Flask Referencing understanding

i’m building a blog with flask to get used to the different modules, sqlalchemy, auth, current user, blueprints, uploads/downloads etc

when i use blueprints my directory structure would be as follows

app.py
/blog
init.py
views.py
other_views.py

i create the app in app.py, and the blueprints in views.py and other_views.py and register the blueprints in app.py all fine and working

to get uploads working i need

path = ‘path/to/uploads’
app.config[‘uploads’] = path

in app.py

when i

return send_from_directory(app.config[“uploads”], name)

app is not defined as its in app.py rather than the views.py

i worked around this by just providing the path directly

return send_from_directory(’/path/to/uploads’, name)

would that be a problem?
is there another way to get around this?

It sounds like you just need a config file you load:

https://docs.python.org/3/library/configparser.html

Just load that and get the value from there, and don’t try to be fancy about it. Just load it right at the top of whatever file you have this function in.

so for instance

config.py

class configs():

    def __init__(self):
        self.config = {'uploads': '/path/to/uploads'}

views.py

import config

app = config.configs()

def download_file(name):
    return send_from_directory(app.config['uploads'], name)

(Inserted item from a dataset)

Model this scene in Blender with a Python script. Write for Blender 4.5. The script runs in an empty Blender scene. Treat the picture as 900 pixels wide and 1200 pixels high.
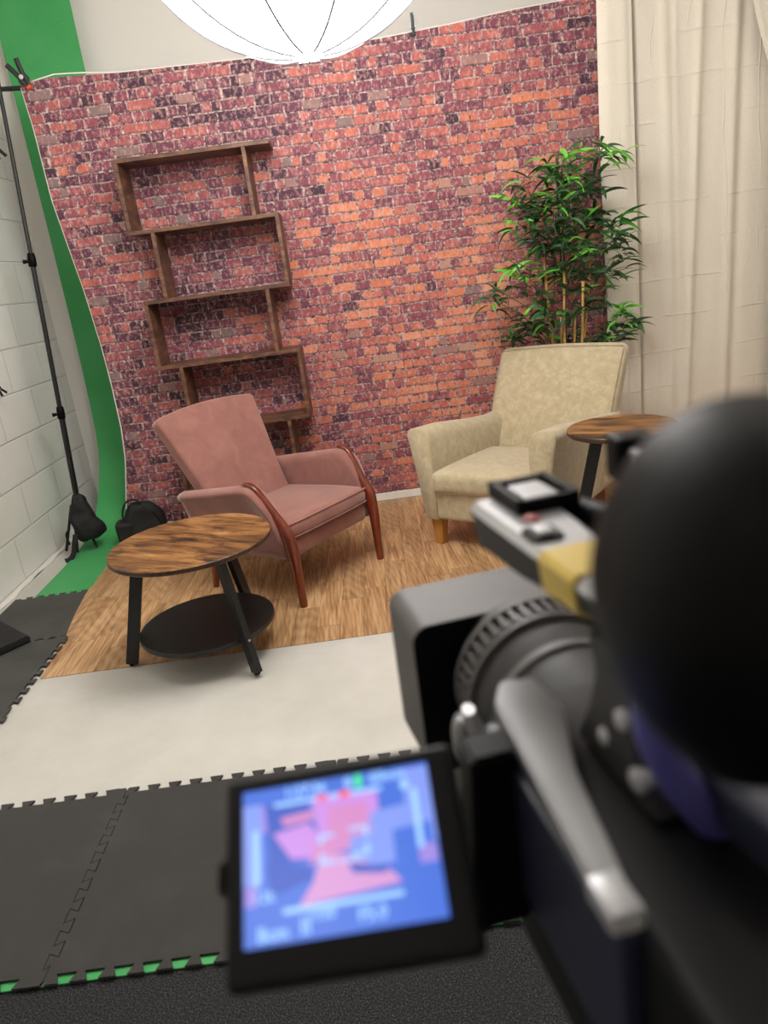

so is this what we are essentially doing when we use the Flask app.config? pushing the information to a config file within flask?

uploads = '/path/to/uploads'
app = Flask(__name__)
app.config['SECRET_KEY'] = 'helloworld'
app.config['SQLALCHEMY_DATABASE_URI'] = f'sqlite:///data.db'
app.config['UPLOADS'] = uploads

Yes, that’s all you’re doing. I think though you might be missing a key thing that’s important about Python:

You can put any variable in a .py file and then import it directly. NO need to triple wrap it in a class. That means you could just do:

config.configs = { "uploads": "/path/to/uploads"}

But, you could also just do:

uploads = "/path/to/uploads"

Right in config.py, then just import that and use it directly rather than config.configs.uploads.

Basically, modules are dicts already, and objects are dicts already, so no need to put your dict inside an object inside a module.

P.S. If anyone tells you that objects/classes/modules are not dicts then ask them why they have a dict variable, or why globals() returns a dict. They’re just dicts with fancy syntax tacked on.

Thanks zed, so its just a question of utility then?

for a small application just for yourself you could just declare a variable in the file and use that, for larger applications where you want to be able to define something that can be changed easily by the end user.

you would use a config file and import that so things like categories, nav links, directory paths which are custom could be changed to suit without having to find each reference in the full application?

Yep, basically that’s what you’d do.